Berlin-based pop singer Alice Merton maps the Billboard debut of “No Roots,” which sits at No. 16 on the Alternative Songs Chart (dated the week of Oct. 28).
She grew up loving classical music
At age 5, Merton began training in classical piano and clarinet. “I loved a lot of the romantic composers,” she says, name-dropping Chopin and Rachmaninoff. After moving to Munich in her teens, she discovered a massive music library in the city and started listening to The Killers, Kaiser Chiefs and The Alan Parsons Project.
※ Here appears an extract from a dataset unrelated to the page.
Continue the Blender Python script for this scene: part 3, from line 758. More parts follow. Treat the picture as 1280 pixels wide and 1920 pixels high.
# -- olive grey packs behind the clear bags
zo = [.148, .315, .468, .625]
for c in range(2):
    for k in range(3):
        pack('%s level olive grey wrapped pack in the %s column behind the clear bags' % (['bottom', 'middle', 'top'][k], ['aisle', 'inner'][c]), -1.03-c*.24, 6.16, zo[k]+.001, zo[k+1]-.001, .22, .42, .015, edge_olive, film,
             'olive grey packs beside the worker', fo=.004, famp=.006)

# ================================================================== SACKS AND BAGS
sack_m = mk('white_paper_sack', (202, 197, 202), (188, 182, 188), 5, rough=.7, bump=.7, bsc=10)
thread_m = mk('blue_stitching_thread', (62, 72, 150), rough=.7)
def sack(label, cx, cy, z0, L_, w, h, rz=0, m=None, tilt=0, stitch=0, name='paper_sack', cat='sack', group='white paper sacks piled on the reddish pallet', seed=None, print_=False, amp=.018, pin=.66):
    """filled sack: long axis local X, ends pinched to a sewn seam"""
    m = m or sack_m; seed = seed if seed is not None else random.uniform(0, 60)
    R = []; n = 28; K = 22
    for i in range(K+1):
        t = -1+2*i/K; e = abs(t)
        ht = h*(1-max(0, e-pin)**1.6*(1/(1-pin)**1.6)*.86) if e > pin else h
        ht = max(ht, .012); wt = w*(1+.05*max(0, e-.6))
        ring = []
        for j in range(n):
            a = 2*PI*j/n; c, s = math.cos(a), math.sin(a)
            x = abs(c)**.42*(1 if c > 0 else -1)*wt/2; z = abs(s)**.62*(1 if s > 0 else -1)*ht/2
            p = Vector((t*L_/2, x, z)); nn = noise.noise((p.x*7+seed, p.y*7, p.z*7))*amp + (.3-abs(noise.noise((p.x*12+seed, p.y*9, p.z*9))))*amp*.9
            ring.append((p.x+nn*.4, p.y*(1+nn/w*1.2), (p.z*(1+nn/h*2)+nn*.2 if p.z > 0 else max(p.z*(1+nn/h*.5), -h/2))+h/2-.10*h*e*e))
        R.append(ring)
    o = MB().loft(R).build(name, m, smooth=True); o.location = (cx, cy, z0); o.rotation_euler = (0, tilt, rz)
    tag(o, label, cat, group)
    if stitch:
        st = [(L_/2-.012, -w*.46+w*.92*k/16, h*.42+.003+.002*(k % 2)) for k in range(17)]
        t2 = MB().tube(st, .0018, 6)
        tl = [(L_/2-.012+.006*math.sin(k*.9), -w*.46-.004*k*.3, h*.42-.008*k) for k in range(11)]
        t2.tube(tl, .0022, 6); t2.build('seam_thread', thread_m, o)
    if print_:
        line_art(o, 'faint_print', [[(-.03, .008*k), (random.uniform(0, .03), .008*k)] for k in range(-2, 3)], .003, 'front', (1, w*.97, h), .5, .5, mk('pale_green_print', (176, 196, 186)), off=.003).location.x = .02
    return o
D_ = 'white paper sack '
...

Moving 12 times in 24 years inspired her breakthrough hit
Merton has lived in Germany, Canada, England and America. While visiting her parents in England three years ago, she realized, “I didn’t have just one place where I could say, ‘That’s my home.’ ” Her nomadic lifestyle is the subject of the bass-driven pop-rock song “No Roots,” which hit overseas in December 2016.

Honesty is her policy
“My parents would say, ‘Are you sure you want to put that in a song?’” recalls Merton of her early writing efforts, which touched on homesickness in a “brutally honest” way. But the singer values truth in her music above everything, even when that means unearthing the feelings of loneliness and uncertainty that are the backbone of “No Roots.”
Her label is an homage to M.I.A.
Merton says that she and her manager, Paul Grauwinkel, met with several major labels, but none felt like a match. She thought to release the song on her own label, which she’d call Paper Plane Records — partly a tribute to one of her favorite songs, M.I.A.’s 2007 hit “Paper Planes.” “I have complete creative freedom,” says Merton, who in August signed with New York indie Mom + Pop Music for U.S. representation. “If I want to put a song on the album, there’s no one stopping me.”